I spent the first couple of weeks completely spellbound at the range of brilliance I saw my fellow 473 peers bringing to the discussion table. I'm a junior in the filmmaking program, and I've spent the last three years in the Visual Communications Building that I forgot there was a college outside of it. Needless to say, I jumped at the opportunity to get out and explore other classes in other buildings at MSU. This is the second course on Shakespeare's work that I've taken. I took my first course at a small community college in Helena several years ago. Up until then, I had never really openly explored the works written by the Bard of Avon. What surprised me most was how most of his works intertwine with one another with his use of characters, their archetypes and his recurring themes. For example, in just about every single one of Shakespeare's plays, the theme of the "rightful ruler" can be found. From Hamlet to Othello, and from the historical Henry pieces to even The Taming of the Shrew, someone is getting screwed out of a certain power that they believe they're entitled to.

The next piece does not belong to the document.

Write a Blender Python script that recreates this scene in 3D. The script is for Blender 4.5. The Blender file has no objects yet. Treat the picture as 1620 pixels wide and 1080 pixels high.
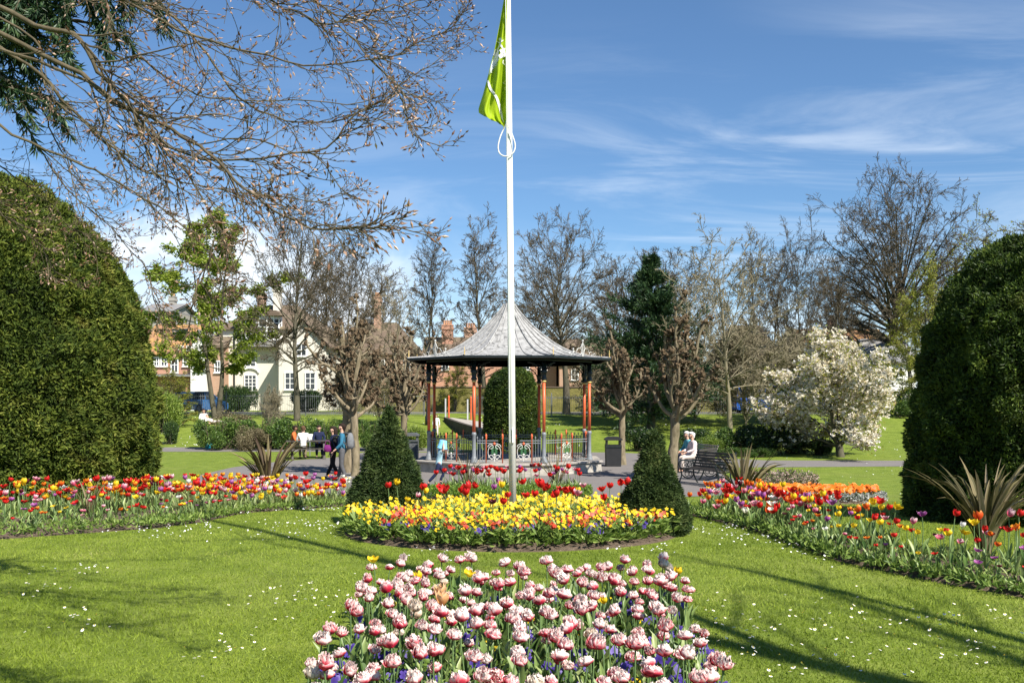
import bpy, bmesh, math, random
import numpy as np
from mathutils import Vector, Matrix

R = math.radians
PI = math.pi
rng = np.random.default_rng(11)
random.seed(11)
S = bpy.context.scene
COL = S.collection
EYE = 2.4                                  # eye height over the tarmac by the bandstand


def at(px, py, d):
    """world point that stands d metres from the eye in the direction of a spot of the photograph"""
    return np.array([(px - 810) * d / 1500.0, d, EYE + (635 - py) * d / 1500.0])


GK = np.array([(-200, .82), (-5, .82), (4, .81), (8, .79), (10.5, .76), (12.5, .71), (15, .6), (18, .4), (21, .2), (23.5, .08),
               (26, 0), (46, 0), (48, .04), (51, .22), (55, .62), (59, 1.08), (62, 1.42), (64, 1.55), (68, 1.6), (4000, 1.7)])


def gz(y):
    return np.interp(y, GK[:, 0], GK[:, 1])


# ---------------------------------------------------------------- noise
def _h(ix, iy, iz, seed):
    n = (ix * 374761393 + iy * 668265263 + iz * 2147483647 + seed * 974711) & 0xffffffff
    n = ((n ^ (n >> 13)) * 1274126177) & 0xffffffff
    return ((n ^ (n >> 16)) & 0xffff) / 65535.0


def vnoise(P, scale=1.0, seed=0):
    Q = np.asarray(P, float) * scale
    I = np.floor(Q).astype(np.int64)
    F = Q - I
    F = F * F * (3 - 2 * F)
    o = 0
    for a in (0, 1):
        for b in (0, 1):
            for c in (0, 1):
                w = (F[..., 0] if a else 1 - F[..., 0]) * (F[..., 1] if b else 1 - F[..., 1]) * (F[..., 2] if c else 1 - F[..., 2])
                o = o + w * _h(I[..., 0] + a, I[..., 1] + b, I[..., 2] + c, seed)
    return o * 2 - 1


def unit(v):
    return v / np.maximum(np.linalg.norm(v, axis=-1, keepdims=True), 1e-9)


# ---------------------------------------------------------------- mesh builder
class MB:
    def __init__(s):
        s.V, s.F, s.A, s.n = [], [], [], 0

    def add(s, V, F, v=0.5, m=0):
        V = np.asarray(V, float).reshape(-1, 3)
        for f in (F if isinstance(F, list) else [F]):
            f = np.asarray(f, np.int64)
            if f.ndim == 1:
                f = f[None, :]
            if len(f):
                s.F.append((f + s.n, np.full(len(f), m, np.int32)))
        s.V.append(V)
        s.A.append(np.broadcast_to(np.asarray(v, float), (len(V),)))
        s.n += len(V)
        return s

    def arrays(s):
        return np.concatenate(s.V), np.concatenate(s.A)

    def inst(s, o, loc, rz=0.0, sc=1.0, tilt=0.0, m=None, dv=0.0):
        V, A = o.arrays()
        M = Matrix.Rotation(rz, 3, 'Z') @ Matrix.Rotation(tilt, 3, 'X')
        V = (V * sc) @ np.array(M).T + np.asarray(loc)
        k = s.n
        s.V.append(V); s.A.append(A + dv); s.n += len(V)
        for f, mm in o.F:
            s.F.append((f + k, mm if m is None else np.full(len(f), m, np.int32)))
        return s

    def box(s, x0, x1, y0, y1, z0, z1, v=.5, m=0):
        V = [(x, y, z) for z in (z0, z1) for y in (y0, y1) for x in (x0, x1)]
        return s.add(V, [np.array([(0, 2, 3, 1), (4, 5, 7, 6), (0, 1, 5, 4), (2, 6, 7, 3), (0, 4, 6, 2), (1, 3, 7, 5)])], v, m)

    def bar(s, a, b, w, t, v=.5, m=0, up=(0, 0, 1)):
        """rectangular bar from a to b"""
        a, b = np.asarray(a, float), np.asarray(b, float)
        d = unit(b - a); u = np.asarray(up, float)
        if abs(d @ u) > .98:
            u = np.array([1., 0, 0])
        x = unit(np.cross(d, u)); z = np.cross(x, d)
        V = [p + x * i * w / 2 + z * j * t / 2 for p in (a, b) for j in (-1, 1) for i in (-1, 1)]
        return s.add(V, [np.array([(0, 1, 3, 2), (4, 6, 7, 5), (0, 4, 5, 1), (2, 3, 7, 6), (0, 2, 6, 4), (1, 5, 7, 3)])], v, m)

    def tubes(s, P, rad, sides=4, v=.5, m=0, cap=False):
        P = np.asarray(P, float); rad = np.asarray(rad, float)
        if P.ndim == 2:
            P = P[None]; rad = rad.reshape(1, -1) if rad.ndim else np.full((1, P.shape[1]), float(rad))
        B, N, _ = P.shape
        if rad.ndim == 0:
            rad = np.full((B, N), float(rad))
        if rad.shape[1] == 1:
            rad = np.repeat(rad, N, 1)
        T = unit(np.gradient(P, axis=1))
        ch = unit(P[:, -1] - P[:, 0] + 1e-6)
        ref = np.eye(3)[np.argmin(np.abs(ch), axis=1)][:, None, :]
        n = unit(np.cross(T, ref)); b = np.cross(T, n)
        a = np.linspace(0, 2 * PI, sides, endpoint=False)
        V = P[:, :, None, :] + rad[:, :, None, None] * (np.cos(a)[None, None, :, None] * n[:, :, None, :] + np.sin(a)[None, None, :, None] * b[:, :, None, :])
        idx = np.arange(B * N * sides).reshape(B, N, sides)
        q = np.stack([idx[:, :-1], np.roll(idx, -1, 2)[:, :-1], np.roll(idx, -1, 2)[:, 1:], idx[:, 1:]], -1).reshape(-1, 4)
        F = [q]
        if cap:
            F += [idx[:, 0][:, ::-1], idx[:, -1]]
        vv = np.broadcast_to(np.asarray(v, float).reshape(-1, 1) if np.ndim(v) else np.full((B, 1), v), (B, N * sides)).reshape(-1)
        return s.add(V, F, vv, m)

    def lathe(s, prof, c=(0, 0, 0), sides=16, v=.5, m=0, rot=0.0):
        prof = np.asarray(prof, float)
        a = np.linspace(0, 2 * PI, sides, endpoint=False) + rot
        V = np.stack([prof[:, None, 0] * np.cos(a), prof[:, None, 0] * np.sin(a), np.repeat(prof[:, None, 1], sides, 1)], -1) + np.asarray(c)
        idx = np.arange(len(prof) * sides).reshape(len(prof), sides)
        q = np.stack([idx[:-1], np.roll(idx, -1, 1)[:-1], np.roll(idx, -1, 1)[1:], idx[1:]], -1).reshape(-1, 4)
        return s.add(V, [q, idx[0][::-1][None], idx[-1][None]], v, m)

    def prism(s, poly, axis, t0, t1, v=.5, m=0):
        """closed outline poly [(a,b)] pushed out along an axis (0,1,2) from t0 to t1"""
        n = len(poly); V = []
        for t in (t0, t1):
            for a, b in poly:
                q = [a, b]; q.insert(axis, t); V.append(q)
        i = np.arange(n); j = (i + 1) % n
        return s.add(V, [np.stack([i, j, j + n, i + n], -1), i[::-1][None], (i + n)[None]], v, m)

    def grid(s, P, v=.5, m=0, closed=False):
        """P (n,k,3) sheet"""
        P = np.asarray(P, float); n, k, _ = P.shape
        idx = np.arange(n * k).reshape(n, k)
        if closed:
            q = np.stack([idx[:-1], idx[1:], np.roll(idx, -1, 1)[1:], np.roll(idx, -1, 1)[:-1]], -1).reshape(-1, 4)
        else:
            q = np.stack([idx[:-1, :-1], idx[1:, :-1], idx[1:, 1:], idx[:-1, 1:]], -1).reshape(-1, 4)
        return s.add(P, [q], v if np.ndim(v) == 0 else np.asarray(v).reshape(-1), m)

    def leaves(s, P, L, W, dirs=None, nrm=None, v=None, m=0, fold=.25):
        """pointed leaf quads at P"""
        P = np.asarray(P, float); N = len(P)
        if N == 0:
            return s
        L = np.broadcast_to(L, (N,))[:, None]; W = np.broadcast_to(W, (N,))[:, None]
        a = unit(rng.normal(size=(N, 3)) if dirs is None else np.asarray(dirs, float))
        n = unit(rng.normal(size=(N, 3)) if nrm is None else np.asarray(nrm, float))
        sd = unit(np.cross(a, n)); n = np.cross(sd, a)
        V = np.stack([P, P + a * L * .45 + sd * W / 2 + n * W * fold, P + a * L, P + a * L * .45 - sd * W / 2 + n * W * fold], 1)
        i = np.arange(N)[:, None] * 4
        F = np.concatenate([i + np.array([[0, 1, 2]]), i + np.array([[0, 2, 3]])])
        v = rng.random(N) if v is None else np.broadcast_to(v, (N,))
        return s.add(V, [F], np.repeat(v, 4), m)

    def sphere(s, c, r, seg=10, rings=7, v=.5, m=0):
        c = np.asarray(c, float); r = np.broadcast_to(np.asarray(r, float), (3,))
        t = np.linspace(0, PI, rings); a = np.linspace(0, 2 * PI, seg, endpoint=False)
        P = np.stack([np.sin(t)[:, None] * np.cos(a), np.sin(t)[:, None] * np.sin(a), np.repeat(-np.cos(t)[:, None], seg, 1)], -1) * r + c
        return s.grid(P[::-1], v, m, closed=True)

    def build(s, name, mats, parent=None, smooth=False, loc=None, link=True):
        me = bpy.data.meshes.new(name)
        V = np.concatenate(s.V); A = np.concatenate(s.A)
        me.vertices.add(len(V)); me.vertices.foreach_set('co', V.astype(np.float32).ravel())
        lv = np.concatenate([f.ravel() for f, _ in s.F]).astype(np.int32)
        lt = np.concatenate([np.full(len(f), f.shape[1]) for f, _ in s.F])
        ls = np.concatenate([[0], np.cumsum(lt)[:-1]]).astype(np.int32)
        me.loops.add(len(lv)); me.loops.foreach_set('vertex_index', lv)
        me.polygons.add(len(ls)); me.polygons.foreach_set('loop_start', ls)
        me.polygons.foreach_set('material_index', np.concatenate([m for _, m in s.F]).astype(np.int32))
        me.polygons.foreach_set('use_smooth', np.full(len(ls), smooth))
        at_ = me.attributes.new('v', 'FLOAT', 'POINT'); at_.data.foreach_set('value', A.astype(np.float32))
        me.update(calc_edges=True)
        for mm in (mats if isinstance(mats, (list, tuple)) else [mats]):
            me.materials.append(mm)
        o = bpy.data.objects.new(name, me)
        if link:
            COL.objects.link(o)
        if parent is not None:
            o.parent = parent
        if loc is not None:
            o.location = loc
        return o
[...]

Fast forward to this class, where I'm tasked with reading the enigmatic works of Ted Hughes and Frederick Turner, and all of a sudden I'm lost at sea. These works are so immense that even the most seasoned readers could find something new every time it's read. While I understood that Hughes was making a point about the way Shakespeare constructed his plays with his vocabulary and the way he constructed sentences, Turner is still very foreign to me. I'm trying to find time go back through some of the earlier blogs and see what everyone else had to say.
One thing I've been wanting to discuss is the way Shakespeare writes his monologues and his overall use of dialogue in his plays. Shakespeare faced a problem in his theater because he had two main audiences to speak to, the aristocracy and the common populace. Since he depended so strongly on these two demographics to support his theater, "he devised a means of expression that communicated instantly with every level of his audience, but particularly with the two extremes. In other words, he found the common language of the highest and the lowest" (Hughes 18).
Shakespeare's Elizabethan terminology seems out of place in our world today. I mean, after all, why bother saying "good morrow, my good lords and ladies! How fairest thine all today" when you could simply say "what's up dude?" Obviously he was heavily influenced by Elizabethan dialect and communicating to various audiences, but I think it was his way of being different from everyone else. Being an fervent lover of films, the only comparison I can make about the way Shakespeare wrote his plays is to the work of Quentin Tarantino. Both of these writers expressed their characters' personalities through extended scenes of dialog. It's just seems that Shakespeare had more eloquence in his style with phrasing things such as "away, you cut-purse rascal! you filthy bung, away! By this wine, I'll thrust my knife in your mouldy chaps, an you play the saucy cuttle with me. Away you bottle-ale rascal! you basket-hilt stale juggler, you!" (2 Henry IV 2.4. 120-22) As opposed to "English motherfucker! Do you speak it?" While both writers are trying to hit their target audiences in their own unique way, I still think they're just trying to be cool at the same time.